L'effet Coupe du Monde
(Le Passant Ordinaire, juin-septembre 2002)

En juillet 1998, au lendemain de la qualification de l'équipe de France pour la finale de la Coupe du monde, Roland Castro écrit : " Le Pen est bien silencieux, la préférence nationale est de toutes les couleurs. C'est l'amorce de son recul dans les têtes et chacun sait que c'est débord dans les têtes que ça se joue. A l'occasion de ce qui est devenu un festival de théâtre politique, on assiste en France au premier recul de l'extrême droite " (Libération, 10 juillet 1998). Après l'hystérie collective du 12 juillet, la presse dans son ensemble et un grand nombre d'intellectuels saluent sans mesure la victoire de l'équipe black-blanc-beur, l'intégration réussie et la nation réconciliée. " Le Mondial est peut-être le premier remède efficace contre la lepénite " lance Guy Konopnicki (L'Evénement du Jeudi, 16 juillet 1998). Selon Jean Daniel c'est Aimé Jacquet qui a dressé le bilan le plus saisissant de la Coupe du monde : " Je suis fier que l'épopée de l'équipe de France constitue une victoire sur les funestes idées xénophobes du Front national ". De Pascal Boniface, spécialiste de géopolitique, voyant dans la victoire des Bleus des " effets positifs sur le rang de notre pays dans le monde " et " l'image d'une intégration réussie, d'une cohésion interne " à Georges Vigarello, sociologue et historien, notant que nos joueurs, " porte-drapeau d'une France plurielle font davantage pour l'intégration que dix ou quinze ans de politique volontariste " (Le Nouvel Observateur, 16 juillet 1998), l'aveuglement est total.

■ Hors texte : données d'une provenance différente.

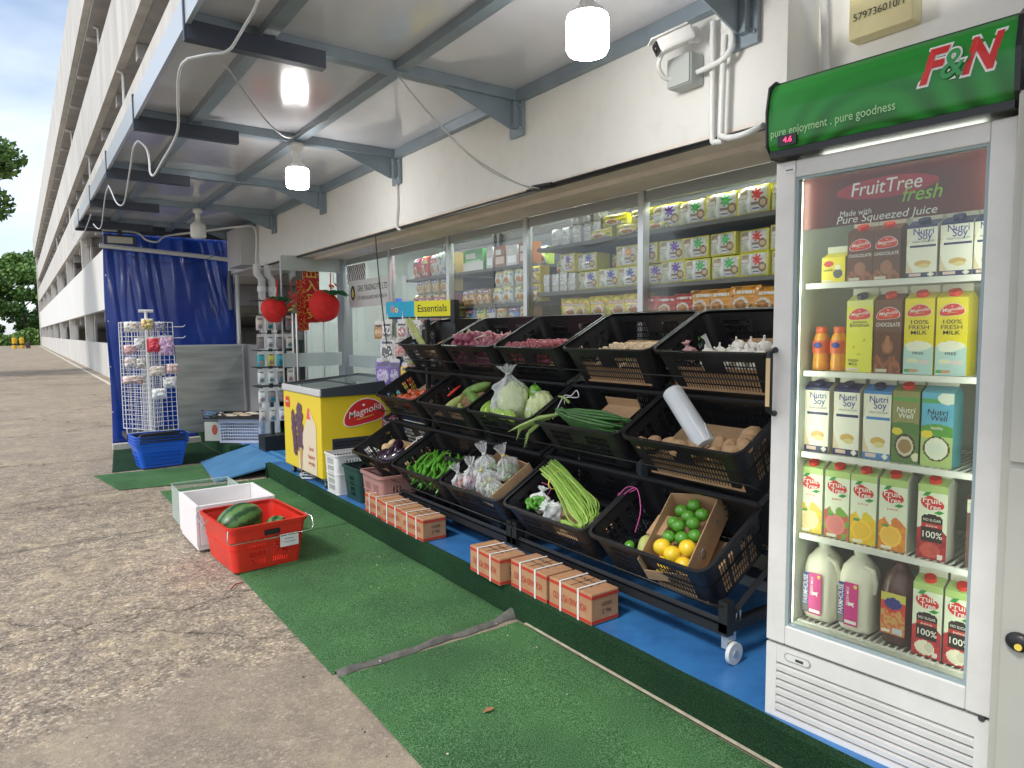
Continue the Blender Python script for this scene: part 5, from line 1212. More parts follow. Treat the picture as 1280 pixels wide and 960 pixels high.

En proposant en ce mois de juillet 1998, un article au titre évocateur, " La fête est finie, l'ordre règne ", je faisais ce qu'Edgar Morin, dans un article délirant, nous reprochait de ne pas faire : " Les intellectuels abstraits vont à nouveau démystifier le football, le Mondial, le patriotisme vécu, le bonheur. Comme toujours ils mépriseront plutôt que de comprendre ". Le sociologue avait vu dans la soirée du 12 juillet une " extase historique " (Libération, 20 juillet 1998) là où je voyais une " fête dégradée symptôme d'un pays qui va mal ". Rompre le consensus était sacrilège. Dire que l'insistance avec laquelle on parlait du métissage de l'équipe était plus inquiétante que rassurante, semblait indigne malgré la force de notre argumentation. Le mépris du peuple était de leur côté mais seule leur parole était médiatisée. Notre rôle n'est pas d'admirer mais d'armer. Nous fumes relégués au silence et traités " d'intellos ". Loin du peuple bien sûr, comme si être lucide ce n'était pas défendre le peuple.
Quatre ans plus tard, le bilan est lourd. L'extrême droite pèse encore entre 15 et 20 % de l'électorat, Le Pen fut présent au second tour de l'élection présidentielle, l'intégration n'est pas réussie, les inégalités se sont accrues, la nation n'est pas réconciliée. Le sport continue à véhiculer un certain nombre de valeurs (le culte du chef, l'idéal de pureté, la négation de la lutte des classes, l'anti-intellectualisme, l'obsession de la décadence, le goût prononcé pour le rituel et les parades militaires, l'exploitation du sentiment religieux des masses, l'exacerbation de l'individualisme et du mérite personnel, le racisme, le sexisme, le recours à l'irrationnel) sur lesquelles - là non plus - aucune discussion sérieuse n'est permise.
La Coupe du monde 2002 au Japon et en Corée a commencé par la " tragédie Zidane ". Une cuisse malade et c'est, nous a-t-on dit, " toute la France qui est dans la peine ". La presse dans son ensemble a patiemment construit et entretenu la fascination des foules ameutées. Vivant en pleine communion magique, notre pays a oublié que notre avenir se jouait sur d'autres terrains : en partie dans les urnes au terme de législatives escamotées sur le fond, et à Séville lors du sommet européen. Le réveil sera difficile. Une fois de plus on aura jugé la population incapable de peser sur son sort et on lui aura fait oublier momentanément, grâce à l'identification nationaliste, des problèmes qu'on ne veut pas résoudre par la politique et le social. L'enthousiasme des supporters devant l'équipe " multiraciale " ou " pluri-ethnique " (!) masquera l'essentiel : les sans-papiers toujours en quête de régularisation, et les immigrés aptes à taper dans un ballon mais déclarés inaptes au vote ! Sur le sport et le football, Le Pen a décidé de se taire. Comme l'écrivait justement Charlie Hebdo en 1998 : " Pourquoi Le Pen ne parle pas pendant le Mundial. Parce que le Mundial parle pour lui ". On ne peut pas mieux dire.